First, as Fr Andrew Pinsent – from the Faculty of Theology in Oxford – pointed out, ‘organised religion’ is not different from ‘religion’ per se.  All religious behaviour is organised to some extent. Religion is about collective beliefs, and all collectivism is to some extent organisational.  There is no ‘organised religion’ – as compared to ‘religion’ in general – to regret.

Secondly, and apparently most difficult for the proposition to grasp, not all religious behaviour is that of the Catholic Church.  In an attempt to rally student anti-theist sentiment, all four proposition speakers spent time attacking the Church as the primary cause of war and pretty much all suffering throughout history.

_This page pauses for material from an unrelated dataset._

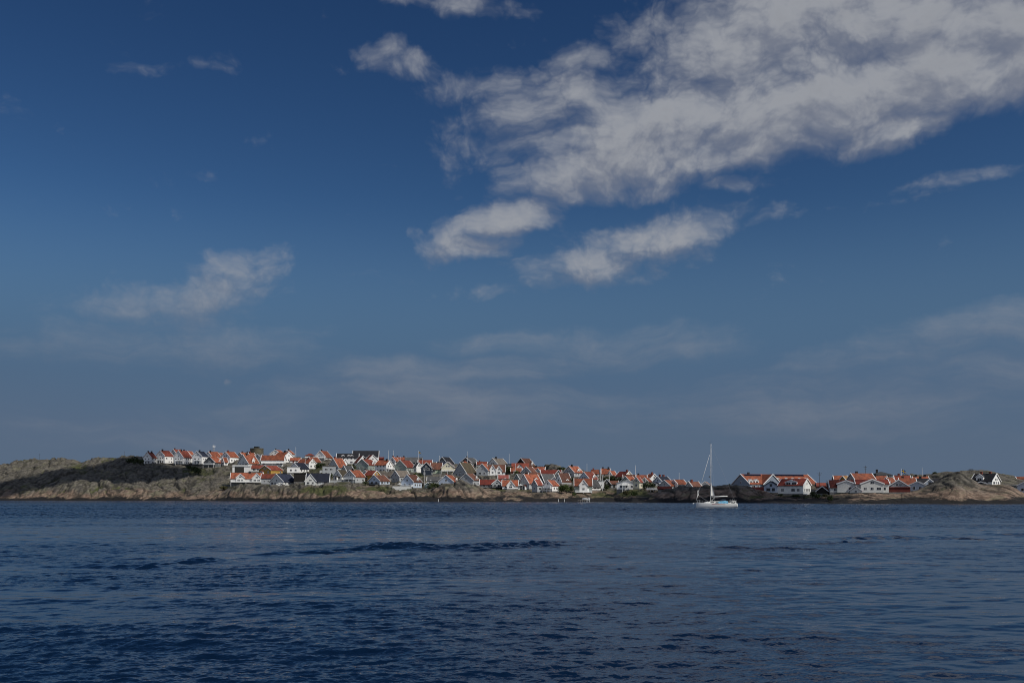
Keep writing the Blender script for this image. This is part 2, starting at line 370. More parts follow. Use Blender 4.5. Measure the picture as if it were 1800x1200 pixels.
def mat_rock():
    m, nt, b = mat_new('worn_granite')
    geo = nt.nodes.new('ShaderNodeNewGeometry'); pos = geo.outputs['Position']
    s = N(nt, 'SeparateXYZ', inp={0: pos})
    n0 = N(nt, 'TexNoise', inp={'Vector': pos, 'Scale': .045, 'Detail': 5.0, 'Roughness': .6})
    n1 = N(nt, 'TexNoise', inp={'Vector': pos, 'Scale': .35, 'Detail': 8.0, 'Roughness': .65})
    n2 = N(nt, 'TexNoise', inp={'Vector': pos, 'Scale': 1.4, 'Detail': 6.0, 'Roughness': .7})
    grey = mixc(nt, mapr(nt, n1.outputs[0], .38, .62), (.056, .050, .041), (.150, .135, .108))
    tan = mixc(nt, mapr(nt, n1.outputs[0], .40, .62), (.125, .083, .058), (.28, .20, .145))
    # bare, washed pinkish rock low down, lichen-grey above
    hh = M2(nt, 'ADD', s.outputs[2], M2(nt, 'MULTIPLY', M2(nt, 'SUBTRACT', n0.outputs[0], .5), 16))
    c = mixc(nt, mapr(nt, hh, 8.5, 3.0), grey, tan)
    c = mixc(nt, mapr(nt, n2.outputs[0], .62, .74, 0, .5), c, (.06, .056, .05))
    lich = N(nt, 'TexNoise', inp={'Vector': pos, 'Scale': .12, 'Detail': 6.0, 'Roughness': .7})
    c = mixc(nt, mapr(nt, lich.outputs[0], .52, .62, 0, .55), c, (.15, .145, .085))
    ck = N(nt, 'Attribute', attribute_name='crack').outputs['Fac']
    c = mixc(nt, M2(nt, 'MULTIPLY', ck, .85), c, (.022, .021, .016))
    veg = N(nt, 'Attribute', attribute_name='veg').outputs['Fac']
    gr = N(nt, 'Attribute', attribute_name='grass').outputs['Fac']
    vc = mixc(nt, mapr(nt, n2.outputs[0], .35, .65), (.018, .020, .012), (.050, .050, .022))
    gc = mixc(nt, mapr(nt, n1.outputs[0], .35, .65), (.038, .048, .015), (.092, .092, .036))
    vc = mixc(nt, gr, vc, gc)
    vf = M2(nt, 'MULTIPLY', veg, mapr(nt, n2.outputs[0], .30, .46, .35, 1))
    c = mixc(nt, vf, c, vc)
    # black lichen and weed just above the water
    wl = M2(nt, 'ADD', s.outputs[2], M2(nt, 'MULTIPLY', M2(nt, 'SUBTRACT', n1.outputs[0], .5), 2.2))
    wl = M2(nt, 'ADD', wl, M2(nt, 'MULTIPLY', M2(nt, 'SUBTRACT', n0.outputs[0], .5), 9.0))
    c = mixc(nt, mapr(nt, wl, 2.5, 1.5), c, (.012, .011, .010))
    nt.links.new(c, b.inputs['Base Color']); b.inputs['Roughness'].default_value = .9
    bp = N(nt, 'Bump', inp={'Strength': .9, 'Distance': .5, 'Height': M2(nt, 'ADD', n1.outputs[0], M2(nt, 'MULTIPLY', n2.outputs[0], .4))})
    nt.links.new(bp.outputs[0], b.inputs['Normal'])
    return m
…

This was a red herring. The reality is that ‘religious wars’ – in the churchy sense – actually account for just 7% of all recorded wars and 2% of deaths.

Yes, the Inquisition happened – 3000 deaths – and yes the Crusades happened too – perhaps up to three million deaths. But let’s get some perspective. In the First World War alone, 35 million soldiers died fighting a secular war.

There is good reason to be thankful for organised religion.  Church-goers also donate more to charity, Muslims giving on average £371 a year, Jews £270 and atheists a mean £116 per year, with four in ten atheists not giving at all.

War-mongering CICCU-affiliated students of Cambridge.

But this debate about whether organised religion has had a net benefit or net cost to society is really beside the point.

The real virtue of the opposition’s argument was in showing that sacred beliefs and the secular beliefs of other institutions are really part of the same human impulse to believe in something.

According to the opposition, to have religion is simply to have belief.  Singing ‘The Red Flag’ at this week’s Marxist Society meeting can be as religious as singing ‘Let It Be Jesus’ at STAG on a Sunday morning, although I expect with more champagne.

A shrine to Lenin.  Property of the Marxist Society.

Following this argument, Melanie McDonagh, a former Union President, drew attention to the hypocrisy of the proposition. She argued that the Cambridge Union is itself a form of religion.

It only takes a quick glance around the main chamber to see what she’s talking about: all the people sitting politely as a congregation in an old chamber listening to traditionally dressed middle-aged balding white men spout their dogmas dressed in frill Cambridge rhetoric.  The Cambridge Union is closer to most people’s image of ‘organised religion’ than most of the churches in Cambridge.

Stephen Fry, demi-God of the Union crowd, delivering his sermon to a star-struck congregation in Lent.

Christ Street, the President of Atheism UK, provided testimony to this observation by delivering the most unpassionate, dry and thoroughly boring sermon of the night.

His argument was essentially: ‘I regret religion because I don’t believe in religion’. However, as soon as we take religion to be any set of collectively held beliefs, his argument becomes: ‘I regret beliefs because I’m a skeptic’.  A nonsense.

A nonsense that prevailed nonetheless. A 19% swing ensured the victory of the ayes.

Perhaps the opposition lost it when the three Christian speakers began preach to an at best majority agnostic audience.  Mrs McDonagh at one point proclaimed, ‘God is love!’ To which one audience member rather audibly responded: ‘God is life!’ Or perhaps it was when Peter D. Williams justified dogmas of the Christian faith by comparing them to the audience’s own dogmas against rape and genocide.

Don’t try telling this to members of the Union.

But the opposition argument had greater merit. We should see all sets of collective beliefs as religion-like behaviour in orientation and all religious behaviour as the expression of a set of beliefs. Perhaps, then, we might tolerate the differences of belief between ‘believers’ and ‘non-believers’, Christians and Muslims, proper Cambridge colleges and Robinson.

By regretting organised religion, the House self-righteously and hypocritically put its own liberal aversion to religion above the theistic values of other institutions.  In the end, the Union – as well as other institutions – only differs from organised religion so much.

To regret ‘organised religion’ is tantamount to regretting the very ground on which it stands.